Samples of projects and campaigns eligible for the award could include, but are not limited to:

:: Conservation

CONSERVATION is work to eliminate or decrease our use of natural resources and our negative impacts on ecosystems and communities. For example:

  • A campaign that plays a substantial role in organizing a local community to pass a public transportation initiative

  • A project that significantly reduces energy use on a school campus by requiring passive solar design and the use of efficient appliances in all school facilities.

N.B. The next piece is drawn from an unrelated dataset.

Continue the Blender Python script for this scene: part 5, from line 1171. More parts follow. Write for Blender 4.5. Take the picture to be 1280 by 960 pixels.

"Conserve the golden eggs carefully. Preserve the goose or there will be no more golden eggs. If you've already damaged the goose, get going on Restoration." 

~ David R. Brower

:: Preservation

PRESERVATION is work to protect ecosystems, species, indigenous cultures and other irreplaceable elements of the world's natural heritage. For example:

  • A project that secures protected nesting area for an endangered songbird

  • A campaign that plays a substantial role in blocking development of Native sacred sites via ongoing peaceful civil disobedience (demonstrations, street theater, marches)

:: Restoration

RESTORATION is work to re-establish the healthy functioning of ecosystems; parts of ecosystems; and human communities that manage ecosystems. For example:

  • A project that reclaims an abandoned urban lot, creates an organic garden.

  • A campaign that works to eliminate carbon emissions and mitigates the impacts of global warming.